Paul C. King named executive director of the Brooklyn Waterfront Research Center
In the summer of 2024, Professor Paul C. King of the Department of Architectural Technology was selected to take over the leadership of the Brooklyn Waterfront Research Center (BWRC) after the retirement of the founding director Richard Hanley of the English Department.
A native of Brooklyn, Paul has a long history connected to the Brooklyn Waterfront, growing up along the shore of Coney Island, still living at the water’s edge in Bay Ridge and working as a historian focused on 19th century suspension bridges and the work of John A. Roebling, engineer of the Brooklyn Bridge.
He ventured beyond the shore when he took an interest in long distance swimming, completing swims from Brighton Beach to Breezy Point, from Staten Island to Bay Ridge under the Verrazano Bridge, twice around Governors Island and from Manhattan to Brooklyn in the shadow of his beloved Brooklyn Bridge.
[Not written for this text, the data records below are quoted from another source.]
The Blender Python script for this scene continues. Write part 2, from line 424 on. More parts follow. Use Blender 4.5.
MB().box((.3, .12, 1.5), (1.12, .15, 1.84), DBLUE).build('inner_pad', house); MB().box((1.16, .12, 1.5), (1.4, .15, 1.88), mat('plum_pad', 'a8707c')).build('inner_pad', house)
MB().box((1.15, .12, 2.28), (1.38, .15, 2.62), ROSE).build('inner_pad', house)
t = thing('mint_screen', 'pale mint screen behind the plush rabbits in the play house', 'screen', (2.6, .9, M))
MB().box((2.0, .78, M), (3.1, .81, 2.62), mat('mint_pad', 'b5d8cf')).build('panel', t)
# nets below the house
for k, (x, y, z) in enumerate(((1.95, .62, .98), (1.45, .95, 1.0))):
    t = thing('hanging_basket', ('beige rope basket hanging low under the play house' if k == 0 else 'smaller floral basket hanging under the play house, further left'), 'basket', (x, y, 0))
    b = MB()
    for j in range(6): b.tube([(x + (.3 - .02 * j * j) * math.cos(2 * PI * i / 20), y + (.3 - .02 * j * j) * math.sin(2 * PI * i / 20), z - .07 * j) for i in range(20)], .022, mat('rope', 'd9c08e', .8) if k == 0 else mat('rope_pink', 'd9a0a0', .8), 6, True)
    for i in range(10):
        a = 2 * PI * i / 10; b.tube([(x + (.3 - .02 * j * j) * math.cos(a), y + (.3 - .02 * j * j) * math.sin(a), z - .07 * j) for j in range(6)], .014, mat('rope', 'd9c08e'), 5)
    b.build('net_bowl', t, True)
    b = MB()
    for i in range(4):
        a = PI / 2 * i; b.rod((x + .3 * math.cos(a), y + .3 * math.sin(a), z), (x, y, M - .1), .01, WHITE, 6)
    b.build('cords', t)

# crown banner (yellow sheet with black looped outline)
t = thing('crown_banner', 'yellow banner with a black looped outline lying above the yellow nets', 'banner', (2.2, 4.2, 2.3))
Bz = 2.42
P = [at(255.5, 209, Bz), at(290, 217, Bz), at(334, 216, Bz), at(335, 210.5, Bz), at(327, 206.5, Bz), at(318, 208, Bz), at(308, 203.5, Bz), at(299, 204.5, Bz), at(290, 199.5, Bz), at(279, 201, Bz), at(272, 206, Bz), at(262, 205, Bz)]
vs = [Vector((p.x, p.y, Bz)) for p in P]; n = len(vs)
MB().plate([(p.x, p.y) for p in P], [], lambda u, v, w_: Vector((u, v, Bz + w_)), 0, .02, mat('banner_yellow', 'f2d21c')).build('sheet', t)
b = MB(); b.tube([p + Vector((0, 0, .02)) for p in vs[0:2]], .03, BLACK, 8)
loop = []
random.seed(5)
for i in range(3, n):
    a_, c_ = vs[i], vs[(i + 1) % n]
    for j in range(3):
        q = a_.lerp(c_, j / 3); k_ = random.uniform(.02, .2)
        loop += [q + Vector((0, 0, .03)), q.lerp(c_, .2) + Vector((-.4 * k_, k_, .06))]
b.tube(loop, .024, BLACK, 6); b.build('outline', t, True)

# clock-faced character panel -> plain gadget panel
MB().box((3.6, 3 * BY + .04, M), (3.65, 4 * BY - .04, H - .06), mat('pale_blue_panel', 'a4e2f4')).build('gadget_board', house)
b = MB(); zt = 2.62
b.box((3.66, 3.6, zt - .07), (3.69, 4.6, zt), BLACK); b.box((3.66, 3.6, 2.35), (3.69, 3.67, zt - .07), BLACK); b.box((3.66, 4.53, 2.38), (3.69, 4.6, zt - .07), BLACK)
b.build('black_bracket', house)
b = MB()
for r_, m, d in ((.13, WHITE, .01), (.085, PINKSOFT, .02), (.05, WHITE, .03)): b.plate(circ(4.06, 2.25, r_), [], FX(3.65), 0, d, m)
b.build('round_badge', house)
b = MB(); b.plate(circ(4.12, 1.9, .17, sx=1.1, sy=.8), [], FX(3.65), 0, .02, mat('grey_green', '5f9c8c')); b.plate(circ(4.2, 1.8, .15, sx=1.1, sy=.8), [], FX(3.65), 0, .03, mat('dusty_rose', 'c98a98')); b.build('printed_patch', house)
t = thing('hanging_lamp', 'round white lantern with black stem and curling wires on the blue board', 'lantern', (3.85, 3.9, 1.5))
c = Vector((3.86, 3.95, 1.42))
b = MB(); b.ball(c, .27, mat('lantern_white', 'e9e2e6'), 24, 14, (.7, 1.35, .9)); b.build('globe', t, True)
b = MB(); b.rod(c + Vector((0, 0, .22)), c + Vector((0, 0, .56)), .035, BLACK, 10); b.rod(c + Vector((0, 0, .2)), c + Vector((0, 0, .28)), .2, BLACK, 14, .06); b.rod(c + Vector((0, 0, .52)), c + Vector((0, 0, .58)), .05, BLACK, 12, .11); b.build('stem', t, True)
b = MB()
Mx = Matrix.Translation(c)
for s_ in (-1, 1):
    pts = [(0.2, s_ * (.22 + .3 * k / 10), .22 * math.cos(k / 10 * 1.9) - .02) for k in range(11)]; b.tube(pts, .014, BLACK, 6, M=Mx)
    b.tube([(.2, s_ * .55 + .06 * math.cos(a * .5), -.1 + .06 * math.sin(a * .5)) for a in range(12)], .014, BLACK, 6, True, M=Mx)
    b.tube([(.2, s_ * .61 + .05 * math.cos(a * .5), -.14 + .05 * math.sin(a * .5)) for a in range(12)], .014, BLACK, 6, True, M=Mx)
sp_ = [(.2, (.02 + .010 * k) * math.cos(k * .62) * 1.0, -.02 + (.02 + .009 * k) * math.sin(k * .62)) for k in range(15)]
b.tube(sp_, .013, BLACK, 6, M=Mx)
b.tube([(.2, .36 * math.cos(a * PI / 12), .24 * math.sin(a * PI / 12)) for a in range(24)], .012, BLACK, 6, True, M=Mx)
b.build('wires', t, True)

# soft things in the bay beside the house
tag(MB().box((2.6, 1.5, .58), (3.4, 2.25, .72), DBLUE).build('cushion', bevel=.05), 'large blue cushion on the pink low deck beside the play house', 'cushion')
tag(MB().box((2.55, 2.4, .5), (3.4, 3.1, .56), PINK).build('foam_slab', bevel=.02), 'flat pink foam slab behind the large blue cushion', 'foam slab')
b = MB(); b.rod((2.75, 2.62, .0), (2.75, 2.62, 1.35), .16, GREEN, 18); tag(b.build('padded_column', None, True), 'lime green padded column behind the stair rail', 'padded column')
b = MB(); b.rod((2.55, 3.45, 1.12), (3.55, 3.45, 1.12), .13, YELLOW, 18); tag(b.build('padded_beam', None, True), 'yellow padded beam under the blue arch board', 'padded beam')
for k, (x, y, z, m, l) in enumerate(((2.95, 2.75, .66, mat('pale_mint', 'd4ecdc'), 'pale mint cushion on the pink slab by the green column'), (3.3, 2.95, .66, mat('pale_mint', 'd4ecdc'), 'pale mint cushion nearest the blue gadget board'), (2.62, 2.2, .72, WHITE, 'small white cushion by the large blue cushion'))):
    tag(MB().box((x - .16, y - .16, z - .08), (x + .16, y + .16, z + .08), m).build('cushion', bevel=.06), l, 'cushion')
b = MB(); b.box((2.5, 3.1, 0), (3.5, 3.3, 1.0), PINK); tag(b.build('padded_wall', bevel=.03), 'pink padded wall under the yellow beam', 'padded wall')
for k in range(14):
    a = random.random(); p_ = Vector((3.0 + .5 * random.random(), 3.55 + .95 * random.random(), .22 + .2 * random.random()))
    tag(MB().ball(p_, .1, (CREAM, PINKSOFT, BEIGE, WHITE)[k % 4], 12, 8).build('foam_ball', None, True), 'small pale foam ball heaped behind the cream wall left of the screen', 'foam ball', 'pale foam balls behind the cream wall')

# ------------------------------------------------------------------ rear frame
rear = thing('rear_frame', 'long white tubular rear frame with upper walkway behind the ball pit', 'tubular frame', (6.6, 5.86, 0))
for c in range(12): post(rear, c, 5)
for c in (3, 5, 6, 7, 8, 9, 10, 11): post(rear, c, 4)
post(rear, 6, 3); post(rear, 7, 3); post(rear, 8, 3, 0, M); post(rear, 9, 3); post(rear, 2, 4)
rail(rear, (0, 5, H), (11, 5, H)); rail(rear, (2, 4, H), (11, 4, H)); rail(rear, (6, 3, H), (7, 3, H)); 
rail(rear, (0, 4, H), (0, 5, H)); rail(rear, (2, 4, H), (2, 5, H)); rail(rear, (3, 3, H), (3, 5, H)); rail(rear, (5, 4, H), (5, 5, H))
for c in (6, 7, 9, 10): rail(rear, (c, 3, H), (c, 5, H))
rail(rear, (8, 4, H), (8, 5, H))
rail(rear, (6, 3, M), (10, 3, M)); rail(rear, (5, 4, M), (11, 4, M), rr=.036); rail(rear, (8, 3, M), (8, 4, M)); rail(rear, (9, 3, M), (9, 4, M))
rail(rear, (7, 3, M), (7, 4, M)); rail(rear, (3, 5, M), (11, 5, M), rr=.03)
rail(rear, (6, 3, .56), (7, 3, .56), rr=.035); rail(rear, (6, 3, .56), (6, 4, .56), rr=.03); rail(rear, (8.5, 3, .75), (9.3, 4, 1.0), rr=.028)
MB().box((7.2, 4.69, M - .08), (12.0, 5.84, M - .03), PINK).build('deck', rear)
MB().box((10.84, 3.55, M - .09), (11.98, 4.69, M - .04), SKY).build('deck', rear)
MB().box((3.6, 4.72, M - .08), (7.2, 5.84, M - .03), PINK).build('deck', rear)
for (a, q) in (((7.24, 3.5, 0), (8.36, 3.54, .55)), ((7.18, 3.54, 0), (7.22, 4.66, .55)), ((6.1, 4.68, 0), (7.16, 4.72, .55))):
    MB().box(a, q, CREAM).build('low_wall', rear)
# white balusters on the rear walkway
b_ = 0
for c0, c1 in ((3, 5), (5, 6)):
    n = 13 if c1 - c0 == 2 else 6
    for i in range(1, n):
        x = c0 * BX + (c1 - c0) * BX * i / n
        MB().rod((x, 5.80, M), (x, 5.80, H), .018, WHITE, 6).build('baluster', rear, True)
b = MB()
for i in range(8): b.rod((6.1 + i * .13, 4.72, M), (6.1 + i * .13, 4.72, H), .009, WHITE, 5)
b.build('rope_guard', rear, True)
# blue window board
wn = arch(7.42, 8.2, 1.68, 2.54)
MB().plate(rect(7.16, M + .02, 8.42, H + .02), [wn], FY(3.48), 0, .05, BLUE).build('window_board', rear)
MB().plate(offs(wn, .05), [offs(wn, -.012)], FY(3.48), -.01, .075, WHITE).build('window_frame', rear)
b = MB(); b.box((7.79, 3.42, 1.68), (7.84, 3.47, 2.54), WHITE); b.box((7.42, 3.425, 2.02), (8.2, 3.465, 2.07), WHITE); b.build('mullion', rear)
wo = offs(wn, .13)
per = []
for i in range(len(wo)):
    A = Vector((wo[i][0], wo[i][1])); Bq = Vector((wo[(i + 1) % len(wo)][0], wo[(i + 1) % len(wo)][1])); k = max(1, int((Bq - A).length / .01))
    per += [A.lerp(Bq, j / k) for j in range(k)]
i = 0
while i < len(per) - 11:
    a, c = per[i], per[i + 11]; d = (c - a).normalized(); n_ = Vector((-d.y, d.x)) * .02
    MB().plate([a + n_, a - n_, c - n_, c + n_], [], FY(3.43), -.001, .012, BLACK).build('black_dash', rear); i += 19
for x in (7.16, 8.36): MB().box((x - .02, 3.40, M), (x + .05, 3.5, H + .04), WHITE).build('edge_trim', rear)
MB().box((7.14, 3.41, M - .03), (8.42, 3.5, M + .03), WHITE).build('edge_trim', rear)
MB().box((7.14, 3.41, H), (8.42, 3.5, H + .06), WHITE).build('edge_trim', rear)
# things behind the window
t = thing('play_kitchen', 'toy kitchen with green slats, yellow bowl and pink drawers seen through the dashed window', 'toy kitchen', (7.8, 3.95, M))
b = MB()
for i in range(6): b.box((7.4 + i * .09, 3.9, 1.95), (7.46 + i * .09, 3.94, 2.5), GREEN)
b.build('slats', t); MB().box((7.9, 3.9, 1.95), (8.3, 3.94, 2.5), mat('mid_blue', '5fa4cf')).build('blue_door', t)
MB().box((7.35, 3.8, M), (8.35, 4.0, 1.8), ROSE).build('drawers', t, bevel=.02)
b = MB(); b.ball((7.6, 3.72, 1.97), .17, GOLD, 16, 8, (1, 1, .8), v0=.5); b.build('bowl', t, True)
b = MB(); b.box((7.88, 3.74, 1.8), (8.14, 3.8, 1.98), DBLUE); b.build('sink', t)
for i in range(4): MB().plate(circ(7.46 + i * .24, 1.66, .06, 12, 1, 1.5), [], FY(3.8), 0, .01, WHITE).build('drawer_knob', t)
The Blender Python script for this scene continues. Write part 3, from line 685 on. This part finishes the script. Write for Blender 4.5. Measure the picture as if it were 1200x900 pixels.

He is a founding member of the Coney Island Brighton Beach Open Water Swimmers and has taken many a new year’s days dip in the ocean with the Polar Bears.
In 2010 and again in 2012, Paul participated with Richard Hanley and others at the college in support of the NEH Grant, Along the Shore: Changing and Preserving the Landmarks of Brooklyn’s Industrial Waterfront, which led to the founding of the BWRC.
In demand for his expertise, Paul helped to develop the Roebling exhibit that can be viewed at the D & H Canal Historical Society in High Falls NY, site of one of Roebling’s suspension aqueducts and he currently serves as a historical consultant to the National Park Service, providing tours of Roebling’s Delaware Aqueduct and training their summer docents each spring. His technical addendum correcting this historic record of its construction is now a part of the Historic American Engineering Record in the national archives. He regularly presents and publishes on the early work of John Roebling.
Professor King is a licensed architect with degrees in Architecture and Landscape Architecture and Urban Design, all from the City College of New York. He is a member of the Brooklyn chapter of the American Institute of
Architects (AIA), the American Society of Civil Engineers (ASCE), the Society of American Registered Architects (SARA) and the Society of Industrial Archeology (SIA).